## Task brief
Exactly as written, write out the lines below from the first to the one containing "r = ray(px, py); return CAM+r*(Y/r.y)", inclusive. Pictures do not belong in the copy.

--*--

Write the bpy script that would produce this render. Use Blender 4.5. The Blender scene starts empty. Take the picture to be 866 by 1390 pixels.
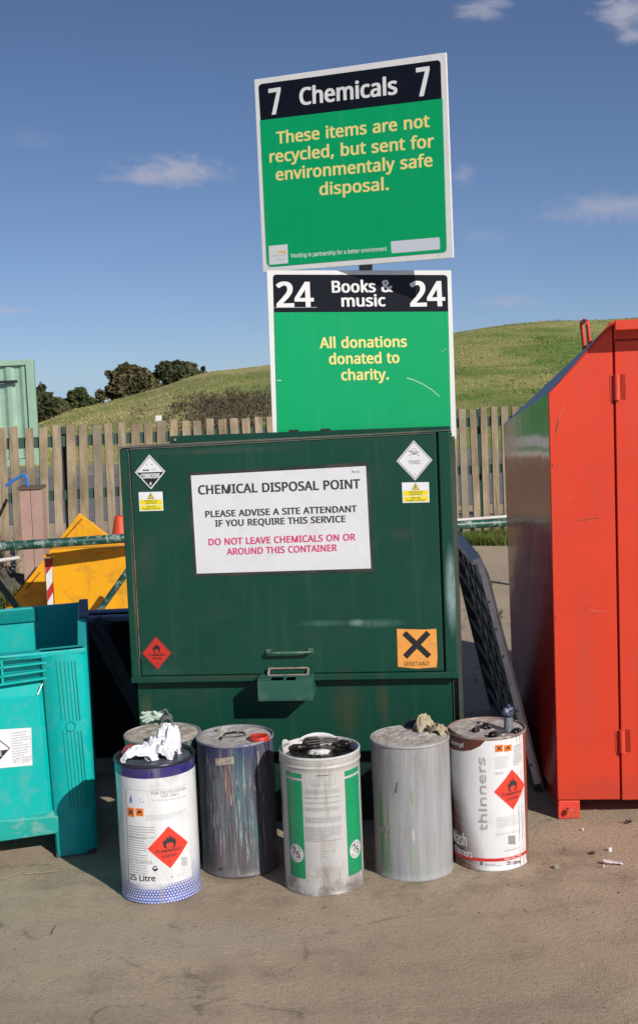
import bpy, math, random
from mathutils import Vector, Matrix, noise, geometry
R = math.radians
scene = bpy.context.scene
COL = scene.collection
random.seed(7)

# ------------------------------------------------------------------ camera model (real 50 mm lens, tripod height)
FPX, EYE, PITCH, ROLL = 1800.0, 1.62, R(4.92), R(2.4)
CAM = Vector((0, 0, EYE))
def ray(px, py):
    u = (px-433)/FPX; v = -(py-650)/FPX
    a = u*math.cos(ROLL)+v*math.sin(ROLL); b = -u*math.sin(ROLL)+v*math.cos(ROLL)
    return Vector((a, math.cos(PITCH)+b*math.sin(PITCH), -math.sin(PITCH)+b*math.cos(PITCH)))
def G(px, py, z=0.0):
    r = ray(px, py); return CAM+r*((z-EYE)/r.z)
def V(px, py, Y):
    r = ray(px, py); return CAM+r*(Y/r.y)

cd = bpy.data.cameras.new('camera'); cam = bpy.data.objects.new('camera', cd); COL.objects.link(cam)
cd.sensor_fit = 'VERTICAL'; cd.sensor_height = 36; cd.lens = FPX/1390*36
cd.shift_y = -45/1390; cd.clip_end = 6000; cd.clip_start = .05
fw = Vector((0, math.cos(PITCH), -math.sin(PITCH))); up0 = Vector((0, math.sin(PITCH), math.cos(PITCH))); rt0 = Vector((1, 0, 0))
upc = up0*math.cos(ROLL)+rt0*math.sin(ROLL); rtc = rt0*math.cos(ROLL)-up0*math.sin(ROLL)
M3 = Matrix((rtc, upc, -fw)).transposed()
cam.matrix_world = Matrix.Translation(CAM) @ M3.to_4x4()
scene.camera = cam

# ------------------------------------------------------------------ materials
class NT:
    def __init__(s, tree): s.t = tree; s.n = tree.nodes; s.l = tree.links; s.n.clear()
    def add(s, typ, ins=None, **kw):
        nd = s.n.new(typ)
        for k, v in kw.items(): setattr(nd, k, v)
        for k, v in (ins or {}).items(): s.put(nd.inputs[k], v)
        return nd
    def put(s, sock, v):
        if isinstance(v, bpy.types.NodeSocket): s.l.new(v, sock)
        else:
            if sock.type == 'RGBA' and len(v) == 3: v = (*v, 1)
            sock.default_value = v
    def math(s, op, a, b=0.0, clamp=False):
        nd = s.add('ShaderNodeMath', operation=op, use_clamp=clamp); s.put(nd.inputs[0], a); s.put(nd.inputs[1], b); return nd.outputs[0]
    def vmath(s, op, a, b=None, scale=None):
        nd = s.add('ShaderNodeVectorMath', operation=op); s.put(nd.inputs[0], a)
        if b is not None: s.put(nd.inputs[1], b)
        if scale is not None: s.put(nd.inputs[3], scale)
        return nd.outputs['Value'] if op in ('LENGTH', 'DOT_PRODUCT') else nd.outputs[0]
    def mapr(s, v, a, b, c=0.0, d=1.0, smooth=False):
        nd = s.add('ShaderNodeMapRange', {0: v, 1: a, 2: b, 3: c, 4: d}, clamp=True)
        if smooth: nd.interpolation_type = 'SMOOTHSTEP'
        return nd.outputs[0]
    def noise(s, vec, scale, detail=5, rough=.6, dist=0.0):
        return s.add('ShaderNodeTexNoise', {'Vector': vec, 'Scale': scale, 'Detail': detail, 'Roughness': rough, 'Distortion': dist}).outputs[0]
    def mix(s, f, a, b, mode='MIX'):
        nd = s.add('ShaderNodeMix', data_type='RGBA', blend_type=mode); s.put(nd.inputs[0], f); s.put(nd.inputs[6], a); s.put(nd.inputs[7], b)
        return nd.outputs[2]
    def scale(s, vec, sx, sy, sz):
        return s.vmath('MULTIPLY', vec, (sx, sy, sz))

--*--

## The solution
Write the bpy script that would produce this render. Use Blender 4.5. The Blender scene starts empty. Take the picture to be 866 by 1390 pixels.
import bpy, math, random
from mathutils import Vector, Matrix, noise, geometry
R = math.radians
scene = bpy.context.scene
COL = scene.collection
random.seed(7)

# ------------------------------------------------------------------ camera model (real 50 mm lens, tripod height)
FPX, EYE, PITCH, ROLL = 1800.0, 1.62, R(4.92), R(2.4)
CAM = Vector((0, 0, EYE))
def ray(px, py):
    u = (px-433)/FPX; v = -(py-650)/FPX
    a = u*math.cos(ROLL)+v*math.sin(ROLL); b = -u*math.sin(ROLL)+v*math.cos(ROLL)
    return Vector((a, math.cos(PITCH)+b*math.sin(PITCH), -math.sin(PITCH)+b*math.cos(PITCH)))
def G(px, py, z=0.0):
    r = ray(px, py); return CAM+r*((z-EYE)/r.z)
def V(px, py, Y):
    r = ray(px, py); return CAM+r*(Y/r.y)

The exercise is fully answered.